## Provided data
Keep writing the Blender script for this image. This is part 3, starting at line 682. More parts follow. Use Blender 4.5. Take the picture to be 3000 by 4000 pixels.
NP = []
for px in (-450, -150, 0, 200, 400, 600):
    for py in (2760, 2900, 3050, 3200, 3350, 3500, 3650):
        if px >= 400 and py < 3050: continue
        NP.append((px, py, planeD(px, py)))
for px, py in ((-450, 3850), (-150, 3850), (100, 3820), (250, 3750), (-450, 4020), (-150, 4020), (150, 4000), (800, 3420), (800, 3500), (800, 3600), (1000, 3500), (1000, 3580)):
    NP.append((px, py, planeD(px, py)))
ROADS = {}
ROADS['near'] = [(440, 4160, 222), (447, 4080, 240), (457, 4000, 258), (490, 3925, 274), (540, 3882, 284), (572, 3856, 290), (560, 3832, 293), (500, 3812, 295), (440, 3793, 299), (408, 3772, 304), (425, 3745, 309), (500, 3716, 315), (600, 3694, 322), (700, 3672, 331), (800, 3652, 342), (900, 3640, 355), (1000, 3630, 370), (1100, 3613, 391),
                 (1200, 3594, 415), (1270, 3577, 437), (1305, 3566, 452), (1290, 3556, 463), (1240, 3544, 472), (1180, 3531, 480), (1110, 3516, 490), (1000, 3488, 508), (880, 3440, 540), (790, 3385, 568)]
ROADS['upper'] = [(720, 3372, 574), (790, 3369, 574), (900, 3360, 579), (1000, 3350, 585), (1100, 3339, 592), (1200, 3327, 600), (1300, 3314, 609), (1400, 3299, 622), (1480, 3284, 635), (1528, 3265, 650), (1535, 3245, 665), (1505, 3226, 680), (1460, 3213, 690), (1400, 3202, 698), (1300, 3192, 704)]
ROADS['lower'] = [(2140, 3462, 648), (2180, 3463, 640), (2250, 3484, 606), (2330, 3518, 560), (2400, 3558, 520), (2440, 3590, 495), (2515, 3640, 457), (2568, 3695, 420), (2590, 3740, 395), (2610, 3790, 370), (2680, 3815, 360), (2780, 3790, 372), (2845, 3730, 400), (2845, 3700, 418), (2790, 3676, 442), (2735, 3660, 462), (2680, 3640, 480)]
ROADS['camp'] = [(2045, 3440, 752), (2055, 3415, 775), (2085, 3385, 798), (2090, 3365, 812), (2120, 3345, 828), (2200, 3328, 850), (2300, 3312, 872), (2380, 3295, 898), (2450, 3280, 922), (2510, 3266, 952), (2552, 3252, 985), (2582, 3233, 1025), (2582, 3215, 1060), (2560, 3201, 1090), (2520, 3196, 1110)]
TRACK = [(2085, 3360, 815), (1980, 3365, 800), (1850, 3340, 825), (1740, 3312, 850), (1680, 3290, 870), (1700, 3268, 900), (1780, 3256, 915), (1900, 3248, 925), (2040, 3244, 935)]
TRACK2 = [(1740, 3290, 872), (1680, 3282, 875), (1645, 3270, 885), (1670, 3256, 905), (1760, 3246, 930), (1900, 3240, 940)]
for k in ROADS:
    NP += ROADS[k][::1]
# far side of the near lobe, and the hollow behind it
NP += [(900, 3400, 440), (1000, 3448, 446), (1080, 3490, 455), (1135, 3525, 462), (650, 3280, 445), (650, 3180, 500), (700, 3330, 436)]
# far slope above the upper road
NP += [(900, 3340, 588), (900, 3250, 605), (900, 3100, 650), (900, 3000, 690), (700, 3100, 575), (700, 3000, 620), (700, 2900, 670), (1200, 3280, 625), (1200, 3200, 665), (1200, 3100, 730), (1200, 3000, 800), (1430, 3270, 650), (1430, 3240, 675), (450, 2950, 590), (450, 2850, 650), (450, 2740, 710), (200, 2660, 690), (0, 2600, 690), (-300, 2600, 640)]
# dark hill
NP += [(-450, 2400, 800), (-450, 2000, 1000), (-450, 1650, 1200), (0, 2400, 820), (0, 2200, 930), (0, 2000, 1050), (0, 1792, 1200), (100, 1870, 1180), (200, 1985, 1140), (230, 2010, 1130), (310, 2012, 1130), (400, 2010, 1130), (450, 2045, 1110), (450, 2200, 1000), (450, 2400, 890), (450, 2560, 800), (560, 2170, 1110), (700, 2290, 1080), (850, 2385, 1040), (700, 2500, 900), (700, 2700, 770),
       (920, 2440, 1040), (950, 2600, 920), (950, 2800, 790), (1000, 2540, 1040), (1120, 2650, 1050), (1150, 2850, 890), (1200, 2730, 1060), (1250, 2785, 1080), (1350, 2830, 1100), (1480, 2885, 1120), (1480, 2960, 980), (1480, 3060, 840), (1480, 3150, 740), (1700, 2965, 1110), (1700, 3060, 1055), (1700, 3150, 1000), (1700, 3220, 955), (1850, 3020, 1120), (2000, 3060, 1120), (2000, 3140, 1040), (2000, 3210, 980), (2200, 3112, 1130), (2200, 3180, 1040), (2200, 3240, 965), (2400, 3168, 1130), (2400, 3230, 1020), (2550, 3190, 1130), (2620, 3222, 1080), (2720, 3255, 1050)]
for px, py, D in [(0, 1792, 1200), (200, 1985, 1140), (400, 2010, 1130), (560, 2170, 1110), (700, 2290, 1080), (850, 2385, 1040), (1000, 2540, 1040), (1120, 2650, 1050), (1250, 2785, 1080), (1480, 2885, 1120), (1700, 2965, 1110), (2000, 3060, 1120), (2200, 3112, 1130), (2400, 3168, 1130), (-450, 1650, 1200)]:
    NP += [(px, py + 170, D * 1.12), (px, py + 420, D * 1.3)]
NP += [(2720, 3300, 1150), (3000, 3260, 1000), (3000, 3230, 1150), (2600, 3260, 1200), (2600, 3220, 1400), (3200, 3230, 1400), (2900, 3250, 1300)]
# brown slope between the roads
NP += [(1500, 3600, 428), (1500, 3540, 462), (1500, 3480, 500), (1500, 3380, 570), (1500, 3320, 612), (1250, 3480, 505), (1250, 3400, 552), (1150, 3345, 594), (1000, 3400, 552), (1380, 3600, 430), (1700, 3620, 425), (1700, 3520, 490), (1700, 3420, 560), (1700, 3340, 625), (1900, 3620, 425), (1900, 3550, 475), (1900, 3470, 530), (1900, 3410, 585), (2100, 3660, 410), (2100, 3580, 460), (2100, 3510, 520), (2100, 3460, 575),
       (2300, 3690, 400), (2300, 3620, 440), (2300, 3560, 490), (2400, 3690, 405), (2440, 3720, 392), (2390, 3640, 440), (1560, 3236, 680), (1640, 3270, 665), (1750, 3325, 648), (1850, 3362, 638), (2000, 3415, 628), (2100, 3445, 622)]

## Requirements
Retype the material in full. Each word must match.

## Result
Keep writing the Blender script for this image. This is part 3, starting at line 682. More parts follow. Use Blender 4.5. Take the picture to be 3000 by 4000 pixels.
NP = []
for px in (-450, -150, 0, 200, 400, 600):
    for py in (2760, 2900, 3050, 3200, 3350, 3500, 3650):
        if px >= 400 and py < 3050: continue
        NP.append((px, py, planeD(px, py)))
for px, py in ((-450, 3850), (-150, 3850), (100, 3820), (250, 3750), (-450, 4020), (-150, 4020), (150, 4000), (800, 3420), (800, 3500), (800, 3600), (1000, 3500), (1000, 3580)):
    NP.append((px, py, planeD(px, py)))
ROADS = {}
ROADS['near'] = [(440, 4160, 222), (447, 4080, 240), (457, 4000, 258), (490, 3925, 274), (540, 3882, 284), (572, 3856, 290), (560, 3832, 293), (500, 3812, 295), (440, 3793, 299), (408, 3772, 304), (425, 3745, 309), (500, 3716, 315), (600, 3694, 322), (700, 3672, 331), (800, 3652, 342), (900, 3640, 355), (1000, 3630, 370), (1100, 3613, 391),
                 (1200, 3594, 415), (1270, 3577, 437), (1305, 3566, 452), (1290, 3556, 463), (1240, 3544, 472), (1180, 3531, 480), (1110, 3516, 490), (1000, 3488, 508), (880, 3440, 540), (790, 3385, 568)]
ROADS['upper'] = [(720, 3372, 574), (790, 3369, 574), (900, 3360, 579), (1000, 3350, 585), (1100, 3339, 592), (1200, 3327, 600), (1300, 3314, 609), (1400, 3299, 622), (1480, 3284, 635), (1528, 3265, 650), (1535, 3245, 665), (1505, 3226, 680), (1460, 3213, 690), (1400, 3202, 698), (1300, 3192, 704)]
ROADS['lower'] = [(2140, 3462, 648), (2180, 3463, 640), (2250, 3484, 606), (2330, 3518, 560), (2400, 3558, 520), (2440, 3590, 495), (2515, 3640, 457), (2568, 3695, 420), (2590, 3740, 395), (2610, 3790, 370), (2680, 3815, 360), (2780, 3790, 372), (2845, 3730, 400), (2845, 3700, 418), (2790, 3676, 442), (2735, 3660, 462), (2680, 3640, 480)]
ROADS['camp'] = [(2045, 3440, 752), (2055, 3415, 775), (2085, 3385, 798), (2090, 3365, 812), (2120, 3345, 828), (2200, 3328, 850), (2300, 3312, 872), (2380, 3295, 898), (2450, 3280, 922), (2510, 3266, 952), (2552, 3252, 985), (2582, 3233, 1025), (2582, 3215, 1060), (2560, 3201, 1090), (2520, 3196, 1110)]
TRACK = [(2085, 3360, 815), (1980, 3365, 800), (1850, 3340, 825), (1740, 3312, 850), (1680, 3290, 870), (1700, 3268, 900), (1780, 3256, 915), (1900, 3248, 925), (2040, 3244, 935)]
TRACK2 = [(1740, 3290, 872), (1680, 3282, 875), (1645, 3270, 885), (1670, 3256, 905), (1760, 3246, 930), (1900, 3240, 940)]
for k in ROADS:
    NP += ROADS[k][::1]
# far side of the near lobe, and the hollow behind it
NP += [(900, 3400, 440), (1000, 3448, 446), (1080, 3490, 455), (1135, 3525, 462), (650, 3280, 445), (650, 3180, 500), (700, 3330, 436)]
# far slope above the upper road
NP += [(900, 3340, 588), (900, 3250, 605), (900, 3100, 650), (900, 3000, 690), (700, 3100, 575), (700, 3000, 620), (700, 2900, 670), (1200, 3280, 625), (1200, 3200, 665), (1200, 3100, 730), (1200, 3000, 800), (1430, 3270, 650), (1430, 3240, 675), (450, 2950, 590), (450, 2850, 650), (450, 2740, 710), (200, 2660, 690), (0, 2600, 690), (-300, 2600, 640)]
# dark hill
NP += [(-450, 2400, 800), (-450, 2000, 1000), (-450, 1650, 1200), (0, 2400, 820), (0, 2200, 930), (0, 2000, 1050), (0, 1792, 1200), (100, 1870, 1180), (200, 1985, 1140), (230, 2010, 1130), (310, 2012, 1130), (400, 2010, 1130), (450, 2045, 1110), (450, 2200, 1000), (450, 2400, 890), (450, 2560, 800), (560, 2170, 1110), (700, 2290, 1080), (850, 2385, 1040), (700, 2500, 900), (700, 2700, 770),
       (920, 2440, 1040), (950, 2600, 920), (950, 2800, 790), (1000, 2540, 1040), (1120, 2650, 1050), (1150, 2850, 890), (1200, 2730, 1060), (1250, 2785, 1080), (1350, 2830, 1100), (1480, 2885, 1120), (1480, 2960, 980), (1480, 3060, 840), (1480, 3150, 740), (1700, 2965, 1110), (1700, 3060, 1055), (1700, 3150, 1000), (1700, 3220, 955), (1850, 3020, 1120), (2000, 3060, 1120), (2000, 3140, 1040), (2000, 3210, 980), (2200, 3112, 1130), (2200, 3180, 1040), (2200, 3240, 965), (2400, 3168, 1130), (2400, 3230, 1020), (2550, 3190, 1130), (2620, 3222, 1080), (2720, 3255, 1050)]
for px, py, D in [(0, 1792, 1200), (200, 1985, 1140), (400, 2010, 1130), (560, 2170, 1110), (700, 2290, 1080), (850, 2385, 1040), (1000, 2540, 1040), (1120, 2650, 1050), (1250, 2785, 1080), (1480, 2885, 1120), (1700, 2965, 1110), (2000, 3060, 1120), (2200, 3112, 1130), (2400, 3168, 1130), (-450, 1650, 1200)]:
    NP += [(px, py + 170, D * 1.12), (px, py + 420, D * 1.3)]
NP += [(2720, 3300, 1150), (3000, 3260, 1000), (3000, 3230, 1150), (2600, 3260, 1200), (2600, 3220, 1400), (3200, 3230, 1400), (2900, 3250, 1300)]
# brown slope between the roads
NP += [(1500, 3600, 428), (1500, 3540, 462), (1500, 3480, 500), (1500, 3380, 570), (1500, 3320, 612), (1250, 3480, 505), (1250, 3400, 552), (1150, 3345, 594), (1000, 3400, 552), (1380, 3600, 430), (1700, 3620, 425), (1700, 3520, 490), (1700, 3420, 560), (1700, 3340, 625), (1900, 3620, 425), (1900, 3550, 475), (1900, 3470, 530), (1900, 3410, 585), (2100, 3660, 410), (2100, 3580, 460), (2100, 3510, 520), (2100, 3460, 575),
       (2300, 3690, 400), (2300, 3620, 440), (2300, 3560, 490), (2400, 3690, 405), (2440, 3720, 392), (2390, 3640, 440), (1560, 3236, 680), (1640, 3270, 665), (1750, 3325, 648), (1850, 3362, 638), (2000, 3415, 628), (2100, 3445, 622)]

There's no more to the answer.